What does ROAS mean in Google Ads?

ROAS stands for Return on Ad Spend. It's calculated by dividing your revenue from Google Ads by your Google Ads cost. For example, if you spent $1,000 and generated $4,000 in revenue, your ROAS is 4x (or 400%). In Google Ads settings, Target ROAS is expressed as a percentage — a 400% target ROAS means you want $4 back for every $1 spent. ROAS is the primary performance metric for ecommerce Google Ads campaigns.

What is the difference between impressions and reach in Google Ads?

Impressions count the total number of times your ad was displayed — if the same person sees your ad five times, that's five impressions. Reach measures the number of unique users who saw your ad. Reach is a distinct metric used primarily in Display, YouTube, and Demand Gen campaigns where brand awareness is the goal. In Search campaigns, impressions is the standard visibility metric and reach is less relevant.

What does 'auction-time bidding' mean?

Auction-time bidding refers to how Google's Smart Bidding strategies work: instead of setting a fixed bid for a keyword, Google adjusts your bid in real time for every single auction based on signals like the user's device, location, time of day, search history, and the specific query.
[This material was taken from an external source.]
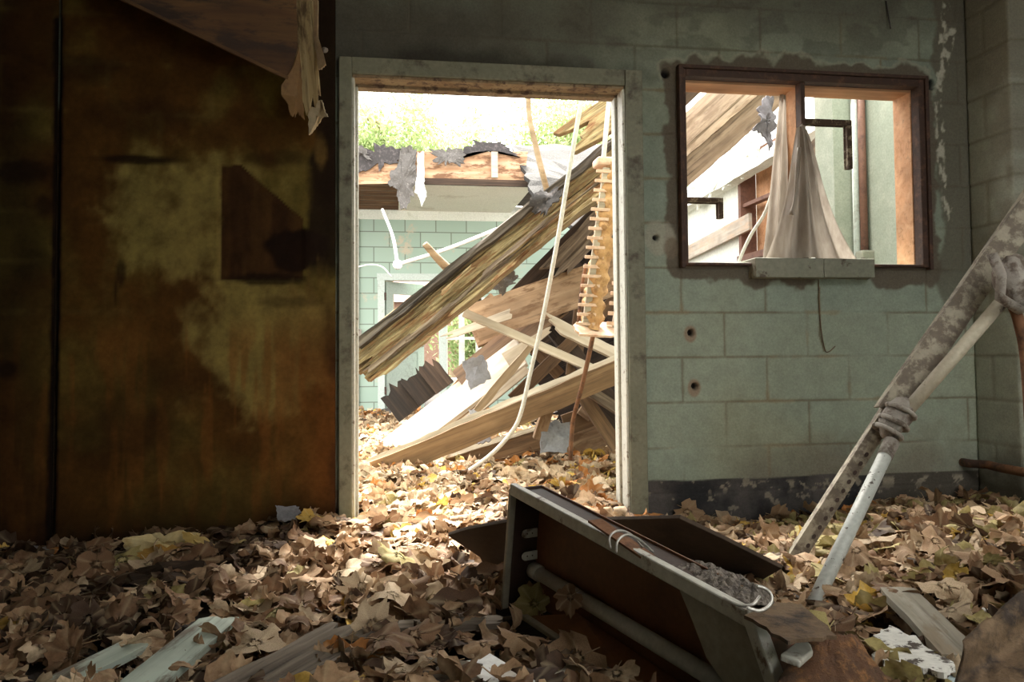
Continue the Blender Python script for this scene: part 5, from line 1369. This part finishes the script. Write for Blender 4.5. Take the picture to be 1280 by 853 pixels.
# ================================================================== LEAVES
ANG = [(0, 1.0), (6, .85), (12, .87), (18, .70), (25, .56), (33, .66), (38, .80), (44, .79), (50, .95), (57, .78), (62, .80), (68, .62), (76, .50), (85, .58), (92, .63), (102, .73), (111, .58), (120, .57), (133, .46), (151, .36), (171, .16)]
out_l = [(a, r_) for a, r_ in ANG] + [(-a, r_) for a, r_ in reversed(ANG[1:])]
VE = [0, 49, -49, 104, -104]
def leaf_mesh(seed, rings):
    R_ = np.random.default_rng(seed)
    jit = [(a + R_.normal() * 2, r_ * (1 + R_.normal() * .07)) for a, r_ in out_l]
    V = [(0, 0, 0)]; vein = [1.0]
    fold = R_.uniform(.03, .11)
    for q in rings:
        for a, r_ in jit:
            dv = min(abs(a - v) for v in VE) / 25.0
            z = -fold * q * r_ * (dv - .35)
            V.append((q * r_ * math.sin(math.radians(a)), q * r_ * math.cos(math.radians(a)), z)); vein.append(max(0, 1 - dv * 3.5) * (1 if q < 1 else .6))
    n = len(jit); Fc = []
    for i in range(n): Fc.append((0, 1 + i, 1 + (i + 1) % n))
    for k in range(len(rings) - 1):
        for i in range(n):
            a, b_ = 1 + k * n + i, 1 + k * n + (i + 1) % n
            Fc.append((a, b_, b_ + n, a + n))
    V = np.array(V)
    # wrinkles, then curl about two random axes
    rr_ = np.hypot(V[:, 0], V[:, 1])
    V[:, 2] += (.10 + .30 * rr_) * (fbm(V[:, 0] * 2.4 + seed, V[:, 1] * 2.4, seed, 2) - .5) + .10 * rr_ * (vnoise(V[:, 0] * 7 + seed, V[:, 1] * 7, seed + 1) - .5)
    V[:, 1] -= .35
    for c_ in range(2):
        th = R_.uniform(0, PI); kk = R_.uniform(.6, 2.9) * (1 if R_.random() < .5 else -1) * (1 if c_ == 0 else .3)
        ca, sa = math.cos(th), math.sin(th)
        u = V[:, 0] * ca + V[:, 1] * sa; v = -V[:, 0] * sa + V[:, 1] * ca; z = V[:, 2]
        uu = (1 / kk - z) * np.sin(u * kk); zz = 1 / kk - (1 / kk - z) * np.cos(u * kk)
        V = np.stack([uu * ca - v * sa, uu * sa + v * ca, zz], 1)
    # stem
    b = V[0]; m0 = len(V); sv = []
    d0 = V[0] - V[1]; d0 = d0 / np.linalg.norm(d0)
    path = [b, b + d0 * .28 + [0, 0, .04], b + d0 * .55 + [0, 0, .13 * R_.uniform(-.5, 1)]]
    for i, p in enumerate(path):
        for k in range(3):
            a = 2 * PI * k / 3; sv.append(p + np.array([math.cos(a), .0, math.sin(a)]) * .018)
    V = np.vstack([V, np.array(sv)]); vein += [1.0] * 9
    for i in range(2):
        for k in range(3): Fc.append((m0 + i * 3 + k, m0 + i * 3 + (k + 1) % 3, m0 + i * 3 + 3 + (k + 1) % 3, m0 + i * 3 + 3 + k))
    V[:, 2] -= V[:, 2].mean()
    tri = [f + (f[2],) if len(f) == 3 else f for f in Fc]
    return V, Fc, np.array(vein)
out_l = [(a, r_ ** .62) for a, r_ in out_l]
NV = 22
LM = [leaf_mesh(400 + i, (.2, .4, .6, .8, 1.0)) for i in range(NV)] + [leaf_mesh(400 + i, (.35, .68, 1.0)) for i in range(NV)]

PAL = {'tan': (.36, .235, .14), 'pale': (.52, .40, .27), 'brown': (.20, .115, .065), 'dark': (.07, .04, .024), 'yellow': (.56, .37, .085), 'olive': (.34, .285, .12), 'orange': (.42, .175, .05)}
names_ = list(PAL)
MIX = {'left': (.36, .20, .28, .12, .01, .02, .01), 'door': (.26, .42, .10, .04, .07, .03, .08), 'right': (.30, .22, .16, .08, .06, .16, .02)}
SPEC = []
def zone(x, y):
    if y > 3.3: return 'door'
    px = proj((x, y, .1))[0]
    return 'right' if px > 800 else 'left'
cab_poly = [A0, B0, Bf2, Bf2 + bk3, T1 + bk3, T0 + bk3]
def in_cab(x, y):
    q = np.array([x, y, 0]) - A0; a = q @ dh; b_ = q @ bk
    return -.03 < a < 1.2 and -.07 < b_ < .14
bars = [((G(28, 880), G(172, 806)), .055), ((G(150, 882), G(276, 775)), .065), ((G(275, 890), G(452, 792)), .08), ((G(1122, 742), G(1206, 828)), .062), ((G(1100, 800), G(1185, 836)), .07), ((G(1010, 771), G(1012, 770)), .06), ((G(212, 706), G(230, 706)), .1), ((G(592, 826), G(648, 862)), .05), ((G(640, 862), G(736, 838)), .03), ((G(482, 786), G(640, 778)), .025), ((G(520, 838), G(612, 850)), .04)]
def near_bar(x, y):
    for (a, b_), w_ in bars:
        d = (b_ - a)[:2]; t = np.clip(((x - a[0]) * d[0] + (y - a[1]) * d[1]) / (d @ d), 0, 1)
        if math.hypot(x - a[0] - t * d[0], y - a[1] - t * d[1]) < w_: return True
    return False
RL = np.random.default_rng(77)
def scatter(n, x0, x1, y0, y1, smin, smax, zr):
    for _ in range(n):
        y = y0 + (y1 - y0) * RL.random(); x = x0 + (x1 - x0) * RL.random()
        px, py, d_ = proj((x, y, .1))
        if px < -420 or px > 1700: continue
        if y < D + WT + .07 and y > D - .06 and (x < dx0 + .06 or x > dx1 - .06): continue
        if x > XR - .05: continue
        if y > D and y < 5.6 and (px > 800 or px < 430): continue
        if in_cab(x, y): continue
        nb = near_bar(x, y)
        if nb and RL.random() < .96: continue
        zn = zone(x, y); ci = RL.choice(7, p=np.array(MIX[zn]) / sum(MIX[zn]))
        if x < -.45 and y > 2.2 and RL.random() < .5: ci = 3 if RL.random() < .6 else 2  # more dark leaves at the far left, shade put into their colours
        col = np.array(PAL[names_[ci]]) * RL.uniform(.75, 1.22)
        s = RL.uniform(smin, smax)
        tz = RL.random()
        SPEC.append(dict(x=x, y=y, z=float(gh(x, y)) + .008 + zr * tz, s=s, v=int(RL.integers(0, NV)), rz=RL.uniform(0, 2 * PI), tilt=abs(RL.normal()) * (.5 if y < 2.9 or y > 3.5 else .28), ta=RL.uniform(0, 2 * PI), flip=RL.random() < .3, c=col, cn=names_[ci], zn=zn, tz=tz, d=d_, px=px, py=py, nb=nb))
scatter(4900, -2.1, 2.75, 1.35, 3.45, .05, .098, .055)
scatter(2300, -.5, 2.0, 3.4, 5.8, .052, .1, .04)
scatter(1300, -1.0, 1.8, 5.6, 9.8, .06, .11, .03)
scatter(1500, -1.6, 2.4, 1.45, 3.4, .016, .034, .03)
def rotm(sp):
    R1_ = Matrix.Rotation(sp['rz'], 3, 'Z'); ax = Vector((math.cos(sp['ta']), math.sin(sp['ta']), 0)); R2_ = Matrix.Rotation(sp['tilt'] + (PI if sp['flip'] else 0), 3, ax)
    return R2_ @ R1_
# the 300 that show largest are leaves of their own
order = sorted([i for i, s in enumerate(SPEC) if s['s'] > .06 and s['tz'] > .45 and s['y'] < 3.9 and 0 < s['px'] < 1280 and s['py'] < 848 and not (600 < s['px'] < 985 and s['y'] > 1.9 and s['y'] < 2.7 and s['px'] > 640)], key=lambda i: -(SPEC[i]['s'] / SPEC[i]['d']) * (.7 + .6 * SPEC[i]['tz']))
pick = []; taken = []
for i in order:
    s = SPEC[i]
    if any((s['x'] - a) ** 2 + (s['y'] - b_) ** 2 < (.62 * (s['s'] + c_)) ** 2 for a, b_, c_ in taken): continue
    pick.append(i); taken.append((s['x'], s['y'], s['s']))
    if len(pick) == 296: break
pset = set(pick)
WORD = {'tan': 'dry tan', 'pale': 'pale buff', 'brown': 'crumpled brown', 'dark': 'dark wet brown', 'yellow': 'yellow', 'olive': 'olive tan', 'orange': 'orange brown'}
PLACE = {'left': 'on the litter left of the overturned cabinet', 'door': 'on the bright litter in the doorway', 'right': 'on the litter below the window wall at the right'}
lmesh = []
for k, (V, Fc, vn) in enumerate(LM[:NV]):
    me = mesh_np('maple_leaf', V, Fc); me.materials.append(M['leafobj']); me.polygons.foreach_set('use_smooth', [True] * len(me.polygons))
    at = me.attributes.new('vein', 'FLOAT', 'POINT'); at.data.foreach_set('value', vn.astype(np.float32)); lmesh.append(me)
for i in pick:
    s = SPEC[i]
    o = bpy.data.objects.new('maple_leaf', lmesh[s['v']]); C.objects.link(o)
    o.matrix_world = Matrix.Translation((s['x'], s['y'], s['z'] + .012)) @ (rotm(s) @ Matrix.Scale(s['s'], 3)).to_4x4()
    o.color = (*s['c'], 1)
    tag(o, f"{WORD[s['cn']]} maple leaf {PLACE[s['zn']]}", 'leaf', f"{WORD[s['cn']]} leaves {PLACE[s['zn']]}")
for nm, P_, cn, sc_, rz_, tl_, lab in (('maple_leaf', PF(662, 748, -.03), 'olive', .062, .6, 1.15, 'olive yellow leaf caught inside the cabinet below the rod socket'), ('maple_leaf', PF(707, 752, .0), 'brown', .05, 2.2, 1.5, 'brown leaf draped over the rod inside the overturned cabinet')):
    o = bpy.data.objects.new(nm, lmesh[4 if cn == 'olive' else 9]); C.objects.link(o)
    o.matrix_world = Matrix.Translation(Vector(P_)) @ (Matrix.Rotation(tl_, 3, 'X') @ Matrix.Rotation(rz_, 3, 'Z') @ Matrix.Scale(sc_, 3)).to_4x4(); o.color = (*PAL[cn], 1)
    tag(o, lab, 'leaf')
# the rest: leaf litter nobody could count
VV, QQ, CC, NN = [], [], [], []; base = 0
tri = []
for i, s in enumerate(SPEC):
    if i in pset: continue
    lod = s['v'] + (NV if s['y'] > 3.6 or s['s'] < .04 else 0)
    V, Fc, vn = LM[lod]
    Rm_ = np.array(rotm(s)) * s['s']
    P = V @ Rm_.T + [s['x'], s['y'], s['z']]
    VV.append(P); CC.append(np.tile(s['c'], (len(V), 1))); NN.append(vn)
    tri.append((lod, base)); base += len(V)
FA = []
for k in range(2 * NV):
    FA.append((np.array([f for f in LM[k][1] if len(f) == 4]), np.array([f for f in LM[k][1] if len(f) == 3])))
Q4 = np.vstack([FA[k][0] + b_ for k, b_ in tri]); T3 = np.vstack([FA[k][1] + b_ for k, b_ in tri])
me = bpy.data.meshes.new('leaf_litter'); VV = np.vstack(VV).astype(np.float32)
me.vertices.add(len(VV)); me.vertices.foreach_set('co', VV.ravel())
li = np.concatenate([Q4.ravel(), T3.ravel()]).astype(np.int32)
ls = np.concatenate([np.arange(len(Q4)) * 4, len(Q4) * 4 + np.arange(len(T3)) * 3]).astype(np.int32)
me.loops.add(len(li)); me.loops.foreach_set('vertex_index', li); me.polygons.add(len(ls)); me.polygons.foreach_set('loop_start', ls)
me.update(calc_edges=True); me.polygons.foreach_set('use_smooth', np.ones(len(ls), bool))
setcol(me, np.vstack(CC)); at = me.attributes.new('vein', 'FLOAT', 'POINT'); at.data.foreach_set('value', np.concatenate(NN).astype(np.float32))
o = link('leaf_litter', me, M['leaf']); tag(o, 'deep litter of dry fallen maple leaves covering the floor', 'leaf litter', kind='stuff')
#@@NEXT3
# ================================================================== LIGHT
w = bpy.data.worlds.new('world'); bpy.context.scene.world = w; w.use_nodes = True
nt = w.node_tree; bg = nt.nodes['Background']; bg.inputs['Color'].default_value = (1.0, .985, .95, 1); bg.inputs['Strength'].default_value = 5.6
sun = bpy.data.lights.new('sun', 'SUN'); sun.energy = 33.0; sun.angle = math.radians(24); sun.color = (1.0, .95, .86)
so = bpy.data.objects.new('sun', sun); C.objects.link(so)
dirv = Vector((.12, .58, 1.0)).normalized(); so.rotation_euler = dirv.to_track_quat('Z', 'Y').to_euler()
sc = bpy.context.scene
sc.view_settings.view_transform = 'Standard'; sc.view_settings.look = 'None'; sc.view_settings.gamma = 1; sc.view_settings.exposure = 0
sc.view_settings.use_curve_mapping = False
sc.cycles.use_denoising = True; sc.cycles.max_bounces = 6; sc.cycles.diffuse_bounces = 4; sc.cycles.glossy_bounces = 2; sc.cycles.sample_clamp_indirect = 8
This means your effective bid can be higher or lower than your target CPA or max CPC depending on how likely Google estimates that particular user is to convert.

What is impression share in Google Ads?

Impression Share (IS) is the percentage of auctions where your ad was eligible to show that it actually appeared. A 60% impression share means your ad showed in 60% of qualifying auctions and was absent in 40%. Lost IS is divided into: Lost IS (Budget) — you didn't show because your daily budget ran out, and Lost IS (Rank) — your Ad Rank wasn't high enough to win the auction. Both are shown in the Campaigns tab columns.